What is being asked:
Omit all images. Write out the rest of the material exactly.

Data:

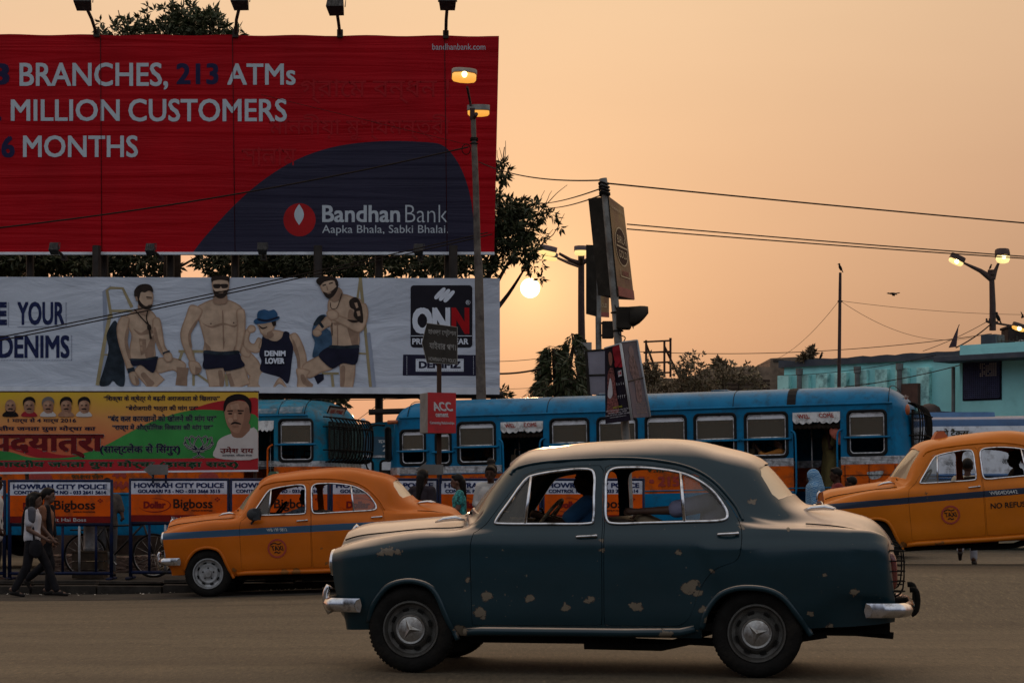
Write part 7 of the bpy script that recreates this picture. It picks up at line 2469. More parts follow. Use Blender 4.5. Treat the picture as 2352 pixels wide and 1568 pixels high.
def quad_board(root, pts, th, m, name, edge=True):
    P_ = [Vector(p) for p in pts]
    nrm = (P_[1] - P_[0]).cross(P_[3] - P_[0]).normalized()
    if nrm.y > 0: nrm = -nrm
    mb = MB()
    mb.prism(P_, -nrm * th)
    b_ = mb.build(name, m, root)
    def fn(u, w): return tuple((P_[0] * (1 - u) + P_[1] * u) * (1 - w) + (P_[3] * (1 - u) + P_[2] * u) * w + nrm * .004)
    if edge:
        mb = MB(); mb.tube([fn(1, 0), fn(1, 1)], .016, 6); mb.tube([fn(0, 0), fn(1, 0)], .010, 6); mb.build('rim', PED, b_, 180)
    return b_, fn
def up(i, fn): return lambda u, w: tuple(Vector(fn(u, w)) + Vector((0, -.003 * i, 0)))
pk, fn = quad_board(tp, [T(1389, 799.5, -.12), T(1426, 789, -.30), T(1452, 964, -.30), T(1390.5, 972.6, -.12)], .03, DK, 'poster')
PS = mat('poster_skin', (.24, .10, .075), .6, var=.3, scale=8); PRD = mat('poster_red', (.26, .012, .022), .5, var=.4, scale=5); PEM = mat('poster_embroidery', (.16, .055, .05), .6, var=.8, scale=40); PW = mat('poster_white', (.46, .44, .46), .6); PY = mat('poster_lime', (.30, .30, .02), .6)
def blob(mb, f_, pts, mi):
    q = [(p.x, p.z) for p in crom([(x, 0, y) for x, y in pts], 4)]
    mb.poly([f_(*p) for p in q], mi)
mb = MB()
blob(mb, up(1, fn), [(.50, .02), (.98, .02), (.98, .26), (.80, .30), (.58, .24)], 1)
blob(mb, up(2, fn), [(.22, .30), (.40, .27), (.48, .35), (.50, .60), (.55, .86), (.30, .88), (.08, .86), (.12, .60), (.14, .38)], 2)
blob(mb, up(3, fn), [(.24, .42), (.32, .46), (.34, .62), (.22, .68), (.12, .62)], 3)
blob(mb, up(3, fn), [(.22, .10), (.32, .07), (.42, .11), (.42, .20), (.34, .25), (.25, .22)], 0)
blob(mb, up(2, fn), [(.16, .12), (.24, .05), (.40, .05), (.46, .12), (.46, .30), (.40, .34), (.20, .34), (.15, .28)], 4)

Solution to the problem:
Write part 7 of the bpy script that recreates this picture. It picks up at line 2469. More parts follow. Use Blender 4.5. Treat the picture as 2352 pixels wide and 1568 pixels high.
def quad_board(root, pts, th, m, name, edge=True):
    P_ = [Vector(p) for p in pts]
    nrm = (P_[1] - P_[0]).cross(P_[3] - P_[0]).normalized()
    if nrm.y > 0: nrm = -nrm
    mb = MB()
    mb.prism(P_, -nrm * th)
    b_ = mb.build(name, m, root)
    def fn(u, w): return tuple((P_[0] * (1 - u) + P_[1] * u) * (1 - w) + (P_[3] * (1 - u) + P_[2] * u) * w + nrm * .004)
    if edge:
        mb = MB(); mb.tube([fn(1, 0), fn(1, 1)], .016, 6); mb.tube([fn(0, 0), fn(1, 0)], .010, 6); mb.build('rim', PED, b_, 180)
    return b_, fn
def up(i, fn): return lambda u, w: tuple(Vector(fn(u, w)) + Vector((0, -.003 * i, 0)))
pk, fn = quad_board(tp, [T(1389, 799.5, -.12), T(1426, 789, -.30), T(1452, 964, -.30), T(1390.5, 972.6, -.12)], .03, DK, 'poster')
PS = mat('poster_skin', (.24, .10, .075), .6, var=.3, scale=8); PRD = mat('poster_red', (.26, .012, .022), .5, var=.4, scale=5); PEM = mat('poster_embroidery', (.16, .055, .05), .6, var=.8, scale=40); PW = mat('poster_white', (.46, .44, .46), .6); PY = mat('poster_lime', (.30, .30, .02), .6)
def blob(mb, f_, pts, mi):
    q = [(p.x, p.z) for p in crom([(x, 0, y) for x, y in pts], 4)]
    mb.poly([f_(*p) for p in q], mi)
mb = MB()
blob(mb, up(1, fn), [(.50, .02), (.98, .02), (.98, .26), (.80, .30), (.58, .24)], 1)
blob(mb, up(2, fn), [(.22, .30), (.40, .27), (.48, .35), (.50, .60), (.55, .86), (.30, .88), (.08, .86), (.12, .60), (.14, .38)], 2)
blob(mb, up(3, fn), [(.24, .42), (.32, .46), (.34, .62), (.22, .68), (.12, .62)], 3)
blob(mb, up(3, fn), [(.22, .10), (.32, .07), (.42, .11), (.42, .20), (.34, .25), (.25, .22)], 0)
blob(mb, up(2, fn), [(.16, .12), (.24, .05), (.40, .05), (.46, .12), (.46, .30), (.40, .34), (.20, .34), (.15, .28)], 4)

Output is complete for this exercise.